I refuse to crack first.

I can see you online, you've been online for about an hour now. I'm not going to be the one to crack first. We haven't spoken since June 21st, I just checked. I still have that message saved, even though it makes me want to punch a wall. This whole situation makes me want to punch a wall.

I finally understand what it's like to lose sleep over someone. You're online, just click my name and say "hey," like you always used to. Now you refuse to even try. You know, I took at as a sign when you tagged me in that video you made with the remix of that one song a week ago. I thought that maybe, just maybe, you'd still want to talk to me, but I guess I was wrong.

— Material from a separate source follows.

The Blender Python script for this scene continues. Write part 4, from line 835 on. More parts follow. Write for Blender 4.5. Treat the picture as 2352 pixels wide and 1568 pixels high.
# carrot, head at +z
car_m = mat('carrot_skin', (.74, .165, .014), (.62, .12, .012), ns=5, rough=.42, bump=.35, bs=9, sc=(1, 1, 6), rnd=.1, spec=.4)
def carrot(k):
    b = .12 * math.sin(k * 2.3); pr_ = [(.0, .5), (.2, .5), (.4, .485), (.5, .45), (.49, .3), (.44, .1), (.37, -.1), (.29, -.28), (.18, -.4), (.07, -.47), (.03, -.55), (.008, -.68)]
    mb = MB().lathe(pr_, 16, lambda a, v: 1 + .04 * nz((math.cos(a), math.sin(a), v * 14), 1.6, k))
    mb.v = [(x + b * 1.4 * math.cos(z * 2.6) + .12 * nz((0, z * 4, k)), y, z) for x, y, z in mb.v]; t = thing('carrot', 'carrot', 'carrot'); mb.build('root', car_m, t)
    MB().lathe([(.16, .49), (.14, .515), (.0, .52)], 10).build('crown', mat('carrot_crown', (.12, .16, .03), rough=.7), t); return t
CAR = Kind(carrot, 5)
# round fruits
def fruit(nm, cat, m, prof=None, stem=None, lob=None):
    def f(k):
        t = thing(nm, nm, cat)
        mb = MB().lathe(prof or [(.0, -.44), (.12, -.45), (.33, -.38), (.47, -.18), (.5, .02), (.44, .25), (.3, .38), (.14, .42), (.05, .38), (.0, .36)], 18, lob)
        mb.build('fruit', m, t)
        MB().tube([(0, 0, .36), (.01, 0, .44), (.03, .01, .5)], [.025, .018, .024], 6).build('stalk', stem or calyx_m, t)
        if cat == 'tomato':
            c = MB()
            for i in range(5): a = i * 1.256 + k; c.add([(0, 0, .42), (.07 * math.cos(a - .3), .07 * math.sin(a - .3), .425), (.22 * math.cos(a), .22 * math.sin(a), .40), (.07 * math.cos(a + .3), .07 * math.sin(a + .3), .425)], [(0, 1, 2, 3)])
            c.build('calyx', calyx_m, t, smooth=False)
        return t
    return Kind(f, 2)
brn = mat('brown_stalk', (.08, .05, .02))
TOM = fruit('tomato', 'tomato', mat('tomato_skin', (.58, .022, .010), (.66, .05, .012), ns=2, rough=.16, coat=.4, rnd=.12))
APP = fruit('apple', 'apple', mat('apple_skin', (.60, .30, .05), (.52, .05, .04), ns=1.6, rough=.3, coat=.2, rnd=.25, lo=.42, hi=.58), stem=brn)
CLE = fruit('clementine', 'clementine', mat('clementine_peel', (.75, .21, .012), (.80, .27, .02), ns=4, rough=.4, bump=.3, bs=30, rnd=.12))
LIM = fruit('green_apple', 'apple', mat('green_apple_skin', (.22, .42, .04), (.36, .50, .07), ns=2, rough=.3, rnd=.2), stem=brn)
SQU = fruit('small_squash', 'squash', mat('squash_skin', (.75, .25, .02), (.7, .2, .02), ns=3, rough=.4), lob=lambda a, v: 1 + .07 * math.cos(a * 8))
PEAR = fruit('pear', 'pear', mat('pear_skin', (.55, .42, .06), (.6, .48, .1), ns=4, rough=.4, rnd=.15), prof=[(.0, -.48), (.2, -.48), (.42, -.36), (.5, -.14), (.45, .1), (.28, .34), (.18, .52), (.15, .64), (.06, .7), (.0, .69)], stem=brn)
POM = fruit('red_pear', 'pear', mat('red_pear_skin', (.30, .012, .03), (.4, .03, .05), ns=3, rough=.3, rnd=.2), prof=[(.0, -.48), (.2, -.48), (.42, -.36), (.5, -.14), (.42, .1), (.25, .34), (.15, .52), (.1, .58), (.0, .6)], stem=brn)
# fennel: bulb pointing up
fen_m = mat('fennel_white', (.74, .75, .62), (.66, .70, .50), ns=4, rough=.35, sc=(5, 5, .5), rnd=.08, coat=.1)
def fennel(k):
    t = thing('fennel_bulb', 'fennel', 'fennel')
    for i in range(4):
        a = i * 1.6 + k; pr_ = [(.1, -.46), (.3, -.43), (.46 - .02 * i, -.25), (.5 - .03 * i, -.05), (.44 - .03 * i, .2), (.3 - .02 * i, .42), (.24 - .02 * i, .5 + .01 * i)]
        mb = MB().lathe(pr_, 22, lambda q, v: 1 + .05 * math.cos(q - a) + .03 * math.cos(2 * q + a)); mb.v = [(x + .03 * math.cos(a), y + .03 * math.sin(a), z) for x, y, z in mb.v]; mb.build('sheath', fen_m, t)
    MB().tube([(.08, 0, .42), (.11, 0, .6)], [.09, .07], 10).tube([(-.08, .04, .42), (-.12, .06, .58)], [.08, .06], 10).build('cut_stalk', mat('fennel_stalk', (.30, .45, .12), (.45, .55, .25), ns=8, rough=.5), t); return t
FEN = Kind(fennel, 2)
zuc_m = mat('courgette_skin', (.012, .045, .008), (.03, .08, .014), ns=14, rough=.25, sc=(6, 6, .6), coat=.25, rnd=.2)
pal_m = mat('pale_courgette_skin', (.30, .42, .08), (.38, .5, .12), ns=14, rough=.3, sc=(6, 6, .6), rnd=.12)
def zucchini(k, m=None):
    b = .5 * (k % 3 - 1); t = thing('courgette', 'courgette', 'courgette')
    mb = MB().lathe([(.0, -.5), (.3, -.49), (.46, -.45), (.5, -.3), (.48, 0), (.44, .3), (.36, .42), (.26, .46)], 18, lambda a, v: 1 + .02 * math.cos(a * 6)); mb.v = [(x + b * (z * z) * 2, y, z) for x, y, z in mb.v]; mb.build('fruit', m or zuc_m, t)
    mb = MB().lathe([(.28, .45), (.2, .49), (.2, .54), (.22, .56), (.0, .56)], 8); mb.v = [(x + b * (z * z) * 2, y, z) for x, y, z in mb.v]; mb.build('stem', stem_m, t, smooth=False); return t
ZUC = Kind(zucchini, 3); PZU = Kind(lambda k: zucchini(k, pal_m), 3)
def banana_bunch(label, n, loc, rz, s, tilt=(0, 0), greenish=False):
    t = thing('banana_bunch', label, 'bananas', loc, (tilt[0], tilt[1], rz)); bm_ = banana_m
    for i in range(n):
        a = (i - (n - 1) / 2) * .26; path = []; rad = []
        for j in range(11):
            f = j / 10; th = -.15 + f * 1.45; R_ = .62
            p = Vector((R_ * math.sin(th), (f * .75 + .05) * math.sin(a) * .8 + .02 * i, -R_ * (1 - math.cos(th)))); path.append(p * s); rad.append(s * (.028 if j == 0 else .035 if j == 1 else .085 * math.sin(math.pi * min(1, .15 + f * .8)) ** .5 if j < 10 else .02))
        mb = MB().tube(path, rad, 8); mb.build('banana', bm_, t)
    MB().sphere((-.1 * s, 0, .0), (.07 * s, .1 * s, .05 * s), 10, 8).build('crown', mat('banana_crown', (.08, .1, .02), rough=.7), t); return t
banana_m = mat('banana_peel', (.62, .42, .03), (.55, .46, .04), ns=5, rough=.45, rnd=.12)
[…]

You have new friends, and I'm stuck. I don't have anyone to talk to anymore because I don't want to whine to anyone else but you. How can I whine to you about you when you're not even talking to me?

I WILL NOT crack. I assure you. I will not send the first message. Not for another week at least. I don't want to have to at all. As long as I've known you, I've known that we're both stubborn. You always end up being more stubborn than me. I always break first, but I don't have it in me to break first this time.

It's just that staring at your name is making it really hard to stay strong. And noticing the other names on the list? I can guess who's taking my place. I hope you're happy because I'm not, at all. I'll never tell you that, though. The satisfaction would only inflate your ego and break me even more. I will not break.